The lovers of the boys also shared their honour or disgrace; it is said that once when a boy in a fight let fall an unmanly word, his lover was fined by the magistrates. Thus was love understood among them; for even fair and honourable matrons loved young maidens, but none expected their feelings to be returned. Rather did those who loved the same person make it a reason for friendship with each other, and vie with one another in trying to improve in every way the object of their love.
XVIII. The boys were taught to use a sarcastic yet graceful style of speaking, and to compress much thought into few words; for Lykurgus made the iron money have little value for its great size, but on the other hand he made their speech short and compact, but full of meaning, teaching the young, by long periods of silent listening, to speak sententiously and to the point. For those who allow themselves much licence in speech seldom say anything memorable. When some Athenian jeered at the small Laconian swords, and said that jugglers on the stage could easily swallow them, King Agis answered, “And yet with these little daggers we can generally reach our enemies.” I think that the Laconian speech, though it seems so short, yet shows a great grasp of the subject and has great power over the listeners. Lykurgus himself seems to have been short and sententious, to judge from what has been preserved of his sayings; as, for instance, that remark to one who proposed to establish a democracy in the state, “First establish a democracy in your own household.” And when he was asked why he ordained the sacrifices to be so small and cheap, he answered, “It is in order that we may never be forced to omit them.” So too in gymnastic exercises, he discouraged all those which are not performed with the hand closed.
The same class of answers are said to have been made by him to his fellow-countrymen in his letters. When they asked how they should keep off their enemies, he answered, “By remaining poor, and not each trying to be a greater man than the other.” Again, about walls, he said, “that cannot be called an open town which has courage, instead of brick walls to defend it.” As to the authenticity of these letters, it is hard to give an opinion.
XIX.—The following anecdotes show their dislike of long speeches. When some one was discoursing about matters useful in themselves at an unfitting time, King Leonidas said, “Stranger, you speak of what is wanted when it is not wanted.” Charilaus the cousin of Lykurgus, when asked why they had so few laws answered, that men of few words required few laws.

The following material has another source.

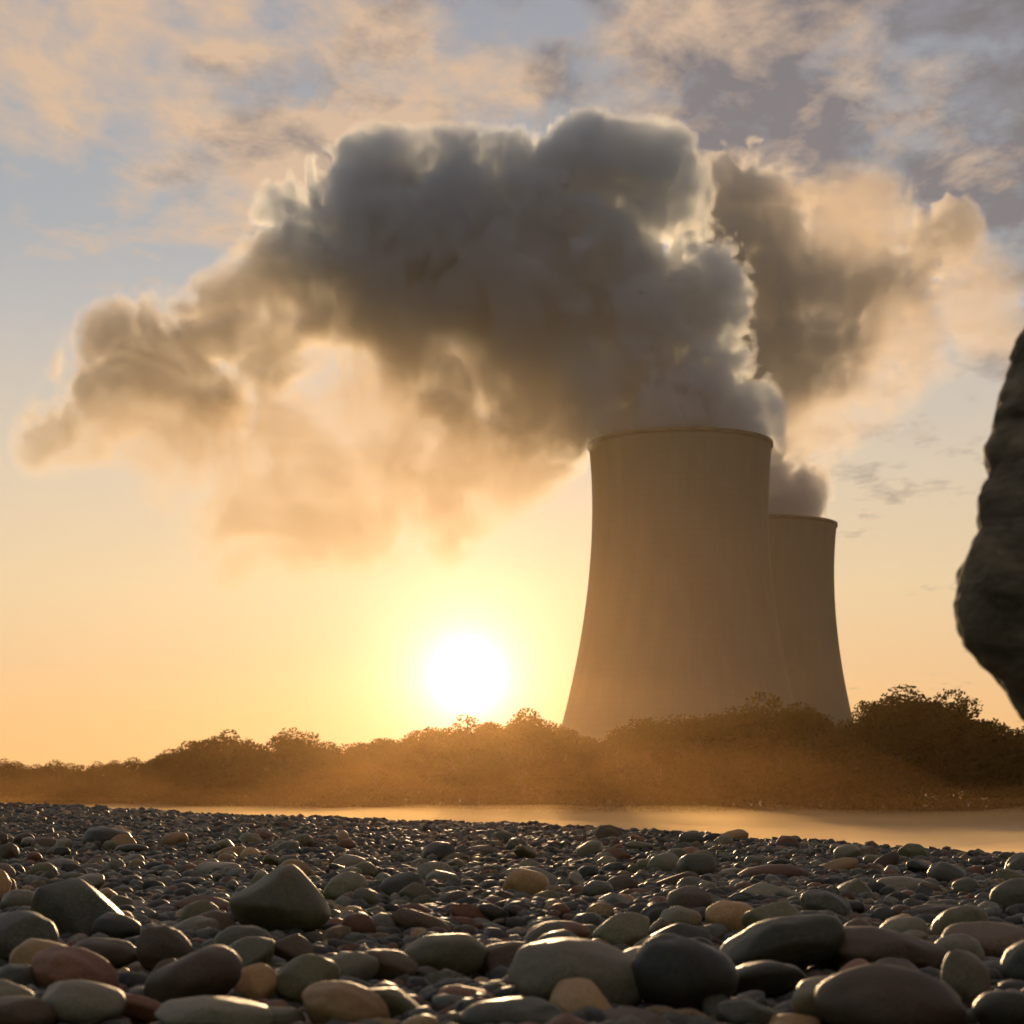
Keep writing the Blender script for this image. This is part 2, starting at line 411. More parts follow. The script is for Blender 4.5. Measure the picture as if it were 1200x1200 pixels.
puff(A, .44, 13, (330, 340, 50), (400, 360, 60), (280, 385, 50), (230, 400, 46), (160, 410, 40), (130, 400, 26), (190, 430, 50), (120, 450, 40), (80, 500, 30), (50, 525, 18), (250, 450, 50), (320, 430, 50), (480, 400, 60),
     (560, 430, 60), (620, 450, 60), (650, 490, 56), (600, 500, 50), (670, 520, 34), (540, 480, 50))
puff(A, .17, 20, (130, 510, 40), (200, 510, 50), (270, 520, 56), (340, 500, 60), (420, 470, 60), (330, 570, 52), (400, 560, 60), (470, 540, 60), (540, 550, 60), (600, 560, 50), (430, 610, 50), (350, 620, 46), (280, 600, 44), (510, 610, 48), (640, 560, 34), (270, 650, 32), (200, 560, 36))
A = [(a, b + (24 if b < 222 else 8 if b < 310 else 0), *r_) for a, b, *r_ in A]
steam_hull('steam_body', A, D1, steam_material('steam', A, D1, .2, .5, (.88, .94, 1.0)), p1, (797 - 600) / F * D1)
B = []
puff(B, 1.0, 5, (895, 612, 46), (925, 600, 30), (900, 590, 44), (925, 575, 22), (900, 560, 30))
puff(B, .75, 10, (862, 540, 30), (862, 505, 36), (885, 455, 50), (925, 440, 44), (880, 400, 60), (940, 400, 56), (985, 440, 36), (1000, 400, 40), (980, 350, 46), (920, 340, 60), (870, 300, 66), (840, 240, 50), (880, 215, 36))
puff(B, .6, 7, (905, 262, 32), (955, 258, 34), (985, 290, 36), (1030, 310, 40), (1065, 250, 22), (1080, 295, 34), (1108, 262, 24), (1118, 290, 18), (1060, 340, 34), (1030, 360, 34), (1000, 300, 34))
puff(B, .13, 20, (1060, 400, 50), (1120, 390, 44), (1170, 380, 40), (1030, 450, 44), (960, 500, 44), (1000, 260, 60), (1150, 340, 40))
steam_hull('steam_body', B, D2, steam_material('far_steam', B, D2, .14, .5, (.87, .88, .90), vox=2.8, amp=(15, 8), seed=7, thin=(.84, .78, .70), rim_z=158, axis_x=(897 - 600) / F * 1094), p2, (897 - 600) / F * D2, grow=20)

# ------------------------------------------------------------------ haze and mist
def box_mesh(name, a, b):
    v = np.array([[x, y, z] for x in (a[0], b[0]) for y in (a[1], b[1]) for z in (a[2], b[2])], float)
    f = np.array([[0, 1, 3, 2], [4, 6, 7, 5], [0, 4, 5, 1], [2, 3, 7, 6], [0, 2, 6, 4], [1, 5, 7, 3]])
    return mesh_np(name, v, f)
HAZE_D = .00005
hz = link('haze', box_mesh('haze', (-1250, -90, -3), (1250, 1700, 420)), mat=vol_mat('haze_air', (1.0, .90, .58), HAZE_D, .55), smooth=False)
tag(hz, 'thin golden haze in the air over the river', 'haze', kind='stuff')
# mist: a thin rolling layer on the river
xs = np.arange(-130, 75, 1.6); ys = np.arange(20, 330, 1.6)
def mist_top(p):
    x, y = p[:, 0], p[:, 1]
    inside = np.clip((far_bank(x) + 6 - y) / 14, 0, 1) * np.clip((y - near_edge(x) - 7) / 8, 0, 1)
    q = np.column_stack([x / 11, y / 16, 0 * x])
    h = .28 + .75 * (fbm(q, 4, 61) * .5 + .5) + 1.6 * np.clip(fbm(q * .6, 3, 71) - .15, 0, 1) ** 1.2
    return .012 + h * inside
mt = grid_mesh('mist', xs, ys, mist_top)
n = len(mt.vertices); co = np.empty(n * 3, np.float32); mt.vertices.foreach_get('co', co); co = co.reshape(-1, 3)
nx, ny = len(xs), len(ys)
lo = co.copy(); lo[:, 2] = .008
i = (np.arange(ny - 1)[:, None] * nx + np.arange(nx - 1)).ravel()
top = np.stack([i, i + 1, i + nx + 1, i + nx], 1); bot = top[:, ::-1] + n
keep = co[top, 2].max(1) > .014
top, bot = top[keep], bot[keep]
# side walls are a few mm high: close the sheet along its border
from collections import Counter
cnt = {}
for q in top:
    for a, b in ((0, 1), (1, 2), (2, 3), (3, 0)):
        e = (int(q[a]), int(q[b]))
        if (e[1], e[0]) in cnt: del cnt[(e[1], e[0])]
        else: cnt[e] = 1
side = np.array([[b, a, a + n, b + n] for a, b in cnt], np.int64)
mt = mesh_np('mist', np.concatenate([co, lo]), np.concatenate([top, bot, side]))
M_MIST = vol_mat('river_mist', (1, .74, .40), .026, .55)
tag(link('mist', mt, mat=M_MIST), 'low golden mist drifting on the river', 'mist', kind='stuff')

def closed_sheet(name, gx, gy, topf, zlo):
    vt = grid_mesh(name, gx, gy, topf)
    n = len(vt.vertices); co = np.empty(n * 3, np.float32); vt.vertices.foreach_get('co', co); co = co.reshape(-1, 3)
    lo = co.copy(); lo[:, 2] = zlo; nx, ny = len(gx), len(gy)
    i = (np.arange(ny - 1)[:, None] * nx + np.arange(nx - 1)).ravel(); top = np.stack([i, i + 1, i + nx + 1, i + nx], 1)
    ring = list(range(nx)) + [nx * k + nx - 1 for k in range(1, ny)] + [nx * (ny - 1) + k for k in range(nx - 2, -1, -1)] + [nx * k for k in range(ny - 2, 0, -1)]
    side = np.array([[a, a + n, b + n, b] for a, b in zip(ring, ring[1:] + ring[:1])])
    return mesh_np(name, np.concatenate([co, lo]), np.concatenate([top, top[:, ::-1] + n, side]))
def wisp_top(p):
    x, y = p[:, 0], p[:, 1]
    inside = np.clip((far_bank(x) + 3 - y) / 20, 0, 1) * np.clip((y - near_edge(x) - 25) / 25, 0, 1)
    inside = inside * np.clip((x + 150) / 20, 0, 1) * np.clip((85 - x) / 20, 0, 1)
    q = np.column_stack([x / 9, y / 22, 0 * x])
    return .6 + inside * (1.0 + 6.0 * np.clip(fbm(q, 4, 63) + .12, 0, 1) ** 1.3)
tag(link('rising_mist', closed_sheet('rising_mist', np.arange(-150, 86, 1.8), np.arange(35, 340, 3.), wisp_top, .5), mat=vol_mat('wisps', (1, .55, .22), .0007, .65)),
    'faint wisps of mist rising off the river', 'mist', kind='stuff')
# a much thinner, taller veil of moisture over the whole reach of the river
gx = np.linspace(-150, 90, 61); gy = np.linspace(-3, 330, 80)
def veil_top(p):
    e = np.clip((far_bank(p[:, 0]) + 30 - p[:, 1]) / 40, 0, 1) * np.clip((p[:, 1] + 3) / 12, 0, 1) * np.clip((p[:, 0] + 150) / 30, 0, 1) * np.clip((90 - p[:, 0]) / 30, 0, 1)
    return -1.2 + e * (12 + 4 * fbm(np.column_stack([p / 40, 0 * p[:, :1]]), 3, 77))
vt = grid_mesh('river_veil', gx, gy, veil_top)
n = len(vt.vertices); co = np.empty(n * 3, np.float32); vt.vertices.foreach_get('co', co); co = co.reshape(-1, 3)
lo = co.copy(); lo[:, 2] = -1.3; nx, ny = len(gx), len(gy)
i = (np.arange(ny - 1)[:, None] * nx + np.arange(nx - 1)).ravel(); top = np.stack([i, i + 1, i + nx + 1, i + nx], 1)
ring = list(range(nx)) + [nx * k + nx - 1 for k in range(1, ny)] + [nx * (ny - 1) + k for k in range(nx - 2, -1, -1)] + [nx * k for k in range(ny - 2, 0, -1)]
side = np.array([[a, a + n, b + n, b] for a, b in zip(ring, ring[1:] + ring[:1])])
tag(link('river_mist', mesh_np('river_veil', np.concatenate([co, lo]), np.concatenate([top, top[:, ::-1] + n, side])), mat=vol_mat('veil_air', (1, .46, .12), .00009, .92)), 'faint sunlit moisture over the river', 'mist', kind='stuff')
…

And Archidamidas, when some blamed Hekataeus the Sophist for having said nothing during dinner, answered, “He who knows how to speak knows when to speak also.” The following are some of those sarcastic sayings which I before said are not ungrateful. Demaratus, when some worthless fellow pestered him with unreasonable queries, and several times inquired, “Who is the best man in Sparta?” answered, “He who is least like you.” When some were praising the magnificence and justice with which the Eleans conducted the Olympian games, Agis said, “What is there so very remarkable in the people of Elis acting justly on one day in every five years?”